I grew up in the Middle East, surrounded by women who wore their gold like second skin. I still remember the soft jingle of my grandmother’s bangles as she moved through the house, and the quiet pride with which my mother passed down her heirloom pieces. Each one held a story — of resilience, celebration, and love. They weren’t just ornaments. They were memory, legacy, and tradition — passed from hand to hand, heart to heart.

In Indian culture, gold has always been more than adornment. It’s a symbol of continuity, a way to mark life’s milestones, from births to weddings to new beginnings. It often speaks the words we don’t always know how to say.

When I moved to North America, I was struck by how distant that version of gold felt here. Everything I found was either wildly overpriced or compromised on quality, flimsy plating, inflated markups, and no real connection to meaning. I couldn’t find jewelry that felt both personal and permanent, the way gold had always been in my life.

That gap is what led me to start Zikr.

This brand was born from a deep desire to honor where I come from, while carving out a space for myself — as a woman, as a creative, and as a founder in an industry that hasn’t always made room for voices like mine.

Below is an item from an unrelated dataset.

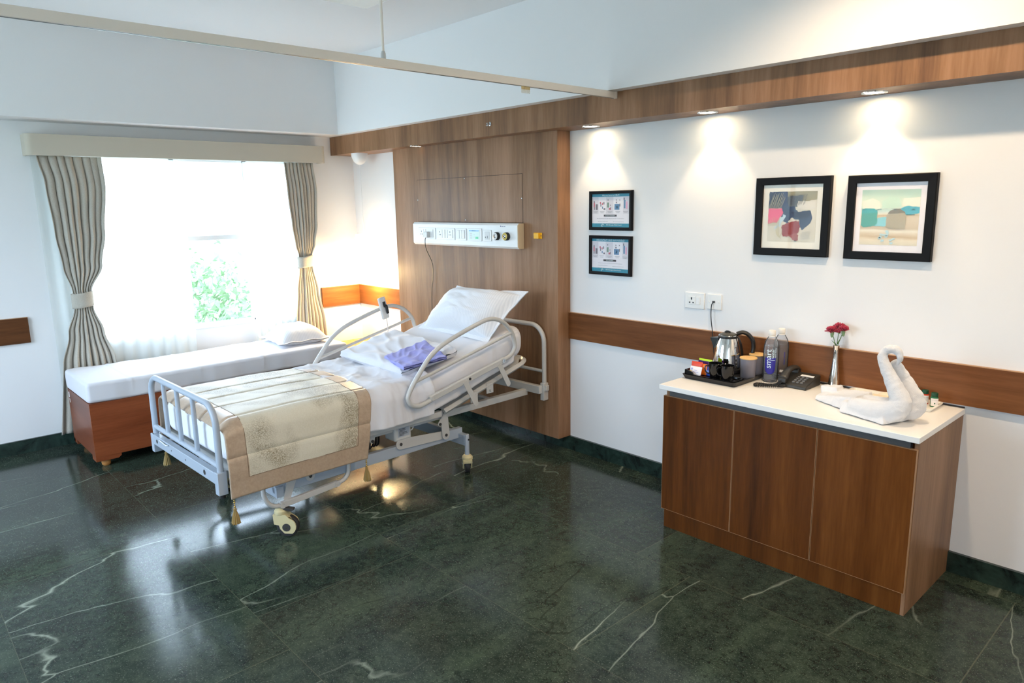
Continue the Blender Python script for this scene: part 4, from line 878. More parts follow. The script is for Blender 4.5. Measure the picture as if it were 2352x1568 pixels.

I wanted to create something that held space for both softness and strength. Jewelry that felt meaningful, durable, and unapologetically ours.

I created Zikr to make gold feel familiar again. Solid, beautiful, and accessible, without cutting corners on quality or craftsmanship. Jewelry you can wear every day, live with, and one day pass on, just like the pieces I grew up with.

Zikr means remembrance.

And that’s what every piece is — a memory in gold, made to last.